But Not For Me の13-14小節目
ここは、メロディとコードとの関係で非常に悩ましい箇所です。
ジャム・セッションでは、この2小節目を II7 とするか、あるいは、VIm7 | II7 | などとするケースが多いように思います。
ところが、ここのストレート・メロディは、階名で「ミーファド | ドラファ」で、メロディの「ファ」がII7の3度(ファ♯)と衝突します。メロディの「ミ」が II7 の9度のテンションにあたりますから、この「ファ」を♯9と解釈することができないことは自明です。

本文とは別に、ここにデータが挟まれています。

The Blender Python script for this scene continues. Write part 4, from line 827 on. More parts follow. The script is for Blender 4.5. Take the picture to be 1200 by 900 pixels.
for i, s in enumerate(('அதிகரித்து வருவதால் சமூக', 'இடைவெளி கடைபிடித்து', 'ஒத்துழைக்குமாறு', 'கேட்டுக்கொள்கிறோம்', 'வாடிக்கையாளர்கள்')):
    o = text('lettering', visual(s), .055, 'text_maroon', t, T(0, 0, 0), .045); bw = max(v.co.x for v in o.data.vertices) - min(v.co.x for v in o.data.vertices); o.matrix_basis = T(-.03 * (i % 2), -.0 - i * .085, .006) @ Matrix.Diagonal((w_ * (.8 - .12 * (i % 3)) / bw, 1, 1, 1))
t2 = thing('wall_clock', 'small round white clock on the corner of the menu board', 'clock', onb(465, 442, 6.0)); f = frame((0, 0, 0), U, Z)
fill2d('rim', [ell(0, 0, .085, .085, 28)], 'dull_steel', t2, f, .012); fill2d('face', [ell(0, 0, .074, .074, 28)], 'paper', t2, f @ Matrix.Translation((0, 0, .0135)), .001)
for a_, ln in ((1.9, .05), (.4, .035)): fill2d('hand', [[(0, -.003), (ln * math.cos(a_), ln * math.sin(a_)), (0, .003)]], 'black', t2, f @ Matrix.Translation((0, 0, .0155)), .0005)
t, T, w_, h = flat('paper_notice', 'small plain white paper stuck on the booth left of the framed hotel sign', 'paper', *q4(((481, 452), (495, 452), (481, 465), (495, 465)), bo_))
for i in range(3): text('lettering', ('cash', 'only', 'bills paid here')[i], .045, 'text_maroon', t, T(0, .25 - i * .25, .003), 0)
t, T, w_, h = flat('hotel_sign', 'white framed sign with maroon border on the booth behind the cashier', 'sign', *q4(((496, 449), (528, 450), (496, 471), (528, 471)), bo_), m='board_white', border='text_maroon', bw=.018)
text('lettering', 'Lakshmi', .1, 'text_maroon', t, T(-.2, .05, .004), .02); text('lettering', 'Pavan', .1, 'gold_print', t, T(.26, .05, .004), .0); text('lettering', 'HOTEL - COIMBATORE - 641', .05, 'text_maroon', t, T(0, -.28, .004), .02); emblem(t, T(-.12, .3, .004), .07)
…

この2小節を IIm7 とすると、メロディとコードの問題を解決することができます。ところが、12小節目までほぼ1-2小節ごとにコードが進行してきたのに、この2小節を IIm7 で演奏すると、13-16小節全体が大きな IIm7-V7 となり、ハーモニック・リズム的にやや停滞するし、ジャズ・ハーモニーの観点から、またソロの素材としても正直なところあまり魅力のないものになってしまうように感じるのです。
というわけで、先人たちはどのように演奏しているのか、あらためて聴いてみましょう。
- 1950年、Ella Fitzgerald と Ellis Larkins のデュオ:IIm7 VI7 | IIm7 |
- 1953年、Buddy DeFranco/Mr. Clarinet:テーマは IIm7、ソロは II7
- 1953年、Modern Jazz Quartet/Django:テーマはアレンジしていて IIm6 | IIm7 | のような感じ? ソロはサンプルが少ないが少なくとも II7 ではない。
- 1954年、Chet Baker Sings:IIm7。前テーマで、ラス・フリーマンが II7 で始めて、IIm7 に訂正している様子が興味深い。やはり同じところに注意を払っていたのだろうか。
- 1954年、Miles Davis/Bag's Groove:II7。前後テーマはフェイクしてかわしている。
- 1956年、Billie Holiday:IIm7
- 1957年、Bev Kelly + Pat Moran Trio:II7。メロディ変更なし。
- 1957年、Red Garland's Piano:テーマは IIm7、ソロは II7
- 1958年、Ahmad Jamal/At The Pershing:IIm7
- 1960年、Julie London/Around Midnight:IIm7
- 1960年、John Coltrane/My Favorite:原則として II7。前テーマはフェイク、後テーマは、トレーンがストレートメロディを演奏したのをきいてリズムセクションがIIm7に対応。
- 1967年、Dexter Gordon/Live At The Montmartre Jazzhus:テーマは IIm7、ソロは II7
- 1967年、Ann Burton/Blue Burton:II7。メロディ変更なし。ピアノがややためらいがちに弾いているようにも聞こえなくもない。
- 1973年、Bill Evans/The Eloquence:メドレーのため、テーマのみで IIm7。
- 1979年、Frank Sinatra/Trilogy: Past, Present & Future:IIm7 | VI7 |
私が聞き直した範囲ですが、想定通り気にしない人は気にしないものの、予想していた以上にみんな気にしているようで正直ホッとしました。
やはり、歌のようにストレート・メロディを演奏することが明らかな場合は気をつけたほうがよいし、また、インストゥルメンタルの場合も、ストレートでくるのか、フェイクするにしても IIm7 前提なのかそれとも II7 なのか見極めて対処する能力がリズム・セクションのプレイヤーには求められます。
エラとエリス・ラーキンスとのデュオ、あるいはシナトラの1979年の録音のように、VI7を効果的に使う方法もあるようで勉強になります。